Nevertheless, the government army — known as the SPLA, or Sudan People’s Liberation Army — has been kept well supplied with weaponry, often funnelled through Uganda and sometimes originating from Europe or the US.

The rebel SPLA-IO (SPLA In Opposition) has had less success in sourcing weapons, the researchers found, relying heavily on scavenging arms.

CAR executive director James Bevan said his group’s “comprehensive, on-the-ground survey of the weaponry used” included documenting hundreds of weapons and more than 200,000 bullets.

“The result is a forensic picture of how prohibitions on arms transfers to the warring parties have failed,” he said.

– Weapons ‘shopping list’ –

CAR found that, despite numerous allegations and rumours, no new Chinese weapons reached South Sudan after May 2014, six months into the war.

Nevertheless, two large shipments of Chinese weapons to Juba, via Mombasa in Kenya, while legal due to the lack of any arms embargo, ensured the SPLA was well-supplied for the ongoing civil war: the shipments included more than 27 million rounds of small-calibre ammunition, as well as rockets, grenades, missiles, pistols assault rifles and machine guns.

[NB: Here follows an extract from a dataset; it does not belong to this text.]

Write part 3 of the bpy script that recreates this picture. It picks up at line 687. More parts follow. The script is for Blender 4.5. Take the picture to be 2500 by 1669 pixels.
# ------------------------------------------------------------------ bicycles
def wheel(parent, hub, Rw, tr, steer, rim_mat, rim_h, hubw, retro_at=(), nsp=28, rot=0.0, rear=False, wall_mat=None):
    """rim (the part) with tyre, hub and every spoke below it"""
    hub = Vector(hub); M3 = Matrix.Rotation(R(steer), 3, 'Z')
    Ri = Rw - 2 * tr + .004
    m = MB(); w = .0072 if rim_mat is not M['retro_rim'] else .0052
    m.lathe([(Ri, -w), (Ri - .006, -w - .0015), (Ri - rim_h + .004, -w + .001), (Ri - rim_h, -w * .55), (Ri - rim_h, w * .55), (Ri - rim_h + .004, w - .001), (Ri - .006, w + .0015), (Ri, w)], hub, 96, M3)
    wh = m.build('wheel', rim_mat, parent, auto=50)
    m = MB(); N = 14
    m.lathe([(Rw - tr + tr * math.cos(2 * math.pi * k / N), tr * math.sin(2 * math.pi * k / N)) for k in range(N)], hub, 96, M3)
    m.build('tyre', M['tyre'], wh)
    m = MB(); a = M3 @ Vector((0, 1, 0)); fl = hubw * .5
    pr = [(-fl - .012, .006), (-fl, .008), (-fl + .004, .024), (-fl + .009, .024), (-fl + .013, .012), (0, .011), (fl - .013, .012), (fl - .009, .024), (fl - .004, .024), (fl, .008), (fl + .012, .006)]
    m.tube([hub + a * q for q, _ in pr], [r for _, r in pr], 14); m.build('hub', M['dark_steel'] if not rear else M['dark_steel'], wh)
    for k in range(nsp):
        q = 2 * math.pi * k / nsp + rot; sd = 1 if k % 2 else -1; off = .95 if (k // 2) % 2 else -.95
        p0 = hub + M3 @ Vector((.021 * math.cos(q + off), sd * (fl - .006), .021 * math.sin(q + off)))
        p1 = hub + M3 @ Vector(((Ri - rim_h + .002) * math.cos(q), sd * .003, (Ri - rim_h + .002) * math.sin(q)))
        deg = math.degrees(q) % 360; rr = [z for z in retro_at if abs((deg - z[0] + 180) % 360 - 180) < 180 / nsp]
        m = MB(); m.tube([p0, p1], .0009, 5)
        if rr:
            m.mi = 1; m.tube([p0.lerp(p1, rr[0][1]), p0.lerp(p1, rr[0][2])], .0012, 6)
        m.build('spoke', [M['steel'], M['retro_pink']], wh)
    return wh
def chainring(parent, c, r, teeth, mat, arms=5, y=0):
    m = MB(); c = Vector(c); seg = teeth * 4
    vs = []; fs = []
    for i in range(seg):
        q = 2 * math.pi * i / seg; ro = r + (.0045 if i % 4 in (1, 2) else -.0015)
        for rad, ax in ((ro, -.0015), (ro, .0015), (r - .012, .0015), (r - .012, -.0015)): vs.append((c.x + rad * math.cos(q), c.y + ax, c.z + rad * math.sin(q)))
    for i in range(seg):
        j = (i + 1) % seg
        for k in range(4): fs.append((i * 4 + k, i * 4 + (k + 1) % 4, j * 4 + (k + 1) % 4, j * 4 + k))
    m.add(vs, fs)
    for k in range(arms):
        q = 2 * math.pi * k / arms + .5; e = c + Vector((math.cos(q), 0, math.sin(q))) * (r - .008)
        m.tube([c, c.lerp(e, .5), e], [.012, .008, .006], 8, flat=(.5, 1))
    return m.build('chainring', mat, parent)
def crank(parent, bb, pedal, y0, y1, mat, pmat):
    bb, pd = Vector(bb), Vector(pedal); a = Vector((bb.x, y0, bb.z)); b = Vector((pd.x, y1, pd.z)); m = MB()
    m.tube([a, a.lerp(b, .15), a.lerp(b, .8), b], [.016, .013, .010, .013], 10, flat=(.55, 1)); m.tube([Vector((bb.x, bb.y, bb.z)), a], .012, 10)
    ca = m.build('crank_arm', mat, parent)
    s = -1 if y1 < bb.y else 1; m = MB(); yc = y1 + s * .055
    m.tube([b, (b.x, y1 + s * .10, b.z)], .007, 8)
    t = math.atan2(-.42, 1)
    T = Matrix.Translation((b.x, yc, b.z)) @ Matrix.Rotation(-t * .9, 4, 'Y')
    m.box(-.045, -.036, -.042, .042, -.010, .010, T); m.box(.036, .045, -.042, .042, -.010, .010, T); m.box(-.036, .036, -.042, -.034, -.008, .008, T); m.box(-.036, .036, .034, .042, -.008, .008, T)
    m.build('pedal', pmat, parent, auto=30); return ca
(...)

CAR found that, while Chinese ammunition had previously accounted for “less than two percent” of bullets in circulation in South Sudan, once the shipments arrived over half the ammunition in use was Chinese.

“The logical conclusion is that the 27 million rounds of small-calibre ammunition legally transferred to the SPLA from China in 2014 have sustained SPLA operations in the years since,” CAR said.

Meanwhile, Uganda “has continued to be a conduit for materiel” to the SPLA, CAR said. Ugandan President Yoweri Museveni is a stout supporter of South Sudan’s President Salva Kiir.

Kampala is alleged to have transferred to South Sudan weapons legally supplied to Uganda in 2014 and 2015 from manufacturers in Europe and the US, most likely without the knowledge of the companies involved.

The re-transfer of weapons may contravene clauses contained in the so-called end-user certificates that are intended to ensure weapons are used by the countries they are originally sent to.

The armaments have included military aircraft as well as ammunition sold to the Ugandan military.

CAR also found evidence of long-suspected Sudanese weapons deliveries to SPLA-IO, but not recently.

The researchers’ work also underscored how isolated the rebels, under former vice president Riek Machar, have been, leaving fighters short of both external supporters and bullets.

“Despite allegations made by the SPLA during 2017, CAR has found little indication of external resupply to the SPLA-IO since mid-2015,” the report said.

Efforts by Machar in early 2014 to seek delivery of a “shopping list” including 43 million rounds of ammunition, mortars, rockets, rifles and surface-to-air missiles failed.

Instead rebels have been forced to rely on defections, or capturing weapons after battles.